Monday, June 1, 2009

Close Encounters of the Chicken Kind


A gorgeous sunny Sunday morning, too nice to sit inside! We took the tandem out for an early morning loop. There are some wonderful leafy lanes around here, back roads called B roads. Sometimes not even wide enough for two cars to pass, they meander all over the countryside past farms, sheep and hidden old country houses. The terrain is quite hilly, but the scenery is so beautiful it distracts you from how hard you're pedalling. Shady lanes with the sun filtering through, hedgerows lining the sides with breaks here and there where you glimpse a field, a pasture, the view across a valley. The flowers are out everywhere and the gardens are lush. The rhododendron trees (yes, trees!) which grow wild in the woods here are in full bloom adding a shade of purple to all the green.

And as you pedal down the lane, it smells like summer! Do you remember when you were a kid and you played outside all day during the summer? In the woods, the field or the pasture? Remember how it smelt, hot, a hint of dust, a whiff of flowers and new mown grass? For me, that's the smell of summer.

Along with the flora being out, so was the fauna. We had a close encounter of the chicken kind as one ran out into the road and right in front of the bike as we were zipping along down a hill! Luckily there was no collision and we all rode / flapped away from the incident.

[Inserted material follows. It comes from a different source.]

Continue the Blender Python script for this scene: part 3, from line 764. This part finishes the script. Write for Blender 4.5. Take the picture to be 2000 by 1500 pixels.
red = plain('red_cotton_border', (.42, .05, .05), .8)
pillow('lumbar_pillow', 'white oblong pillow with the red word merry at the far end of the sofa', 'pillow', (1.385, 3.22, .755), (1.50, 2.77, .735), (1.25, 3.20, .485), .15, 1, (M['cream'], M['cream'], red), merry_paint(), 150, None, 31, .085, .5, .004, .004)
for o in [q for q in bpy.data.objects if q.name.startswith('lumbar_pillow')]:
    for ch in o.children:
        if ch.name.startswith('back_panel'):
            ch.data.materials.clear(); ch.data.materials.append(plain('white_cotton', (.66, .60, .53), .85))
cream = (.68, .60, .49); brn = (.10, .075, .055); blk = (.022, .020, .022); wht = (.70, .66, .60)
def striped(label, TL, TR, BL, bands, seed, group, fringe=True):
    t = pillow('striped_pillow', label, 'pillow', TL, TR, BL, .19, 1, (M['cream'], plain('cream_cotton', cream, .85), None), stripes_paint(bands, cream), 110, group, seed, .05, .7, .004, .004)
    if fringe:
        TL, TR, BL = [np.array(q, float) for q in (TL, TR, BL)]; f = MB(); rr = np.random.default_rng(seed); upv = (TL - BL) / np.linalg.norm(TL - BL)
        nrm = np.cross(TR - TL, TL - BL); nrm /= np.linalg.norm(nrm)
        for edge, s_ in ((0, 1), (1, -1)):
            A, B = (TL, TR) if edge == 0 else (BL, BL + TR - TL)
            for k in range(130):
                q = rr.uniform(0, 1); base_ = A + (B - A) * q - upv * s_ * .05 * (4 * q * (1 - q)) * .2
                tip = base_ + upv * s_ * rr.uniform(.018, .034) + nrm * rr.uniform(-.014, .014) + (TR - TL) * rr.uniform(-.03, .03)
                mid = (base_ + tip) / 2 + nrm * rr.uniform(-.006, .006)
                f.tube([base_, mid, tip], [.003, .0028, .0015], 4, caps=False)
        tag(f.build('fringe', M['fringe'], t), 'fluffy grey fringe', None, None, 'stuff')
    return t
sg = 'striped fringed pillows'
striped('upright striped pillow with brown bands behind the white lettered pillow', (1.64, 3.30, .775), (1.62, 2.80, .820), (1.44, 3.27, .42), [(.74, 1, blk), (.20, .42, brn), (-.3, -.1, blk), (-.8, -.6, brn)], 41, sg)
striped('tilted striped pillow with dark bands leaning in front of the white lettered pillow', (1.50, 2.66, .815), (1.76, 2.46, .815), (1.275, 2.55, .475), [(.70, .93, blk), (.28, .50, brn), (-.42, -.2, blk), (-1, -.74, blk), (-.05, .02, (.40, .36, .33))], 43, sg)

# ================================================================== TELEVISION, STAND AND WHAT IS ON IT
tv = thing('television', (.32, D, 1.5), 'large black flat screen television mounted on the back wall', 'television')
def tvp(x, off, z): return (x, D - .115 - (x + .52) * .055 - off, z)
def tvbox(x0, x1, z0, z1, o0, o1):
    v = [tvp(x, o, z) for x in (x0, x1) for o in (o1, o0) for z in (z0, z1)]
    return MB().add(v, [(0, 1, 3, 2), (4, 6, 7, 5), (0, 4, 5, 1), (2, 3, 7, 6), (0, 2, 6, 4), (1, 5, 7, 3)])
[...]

After the leafy lanes, we circled past Houghton Tower . We passed the Houghton Church as they rang the bells for the 10:00 service. The church bells in England sound just like the ones at the end of the movie Scrooge, that very old Englandy sound, very distinct from other places.

I tested out picture taking from the back of the tandem. Taking photographs from the back of the motorbike is something I've been doing for a while now and I was curious to see if it could be done on the tandem. It's so beautiful, I want to take lots of pictures along the way, but it's rather inconvenient to stop every five minutes to take a photo. Seems to work fine except for the delay on my small digital camera, it's an older one with a short pause before it takes the photo. With that, 'on the move' photos can change from the time you press the button from a scenic vista to a Ford Fiesta.

Came back, packed for the motorbike trip to Ireland and planted the rest of our garden (our garden consists of containers on the patio). Julie and Andrew stopped by and we toasted the English sunset. Lovely (and busy) day!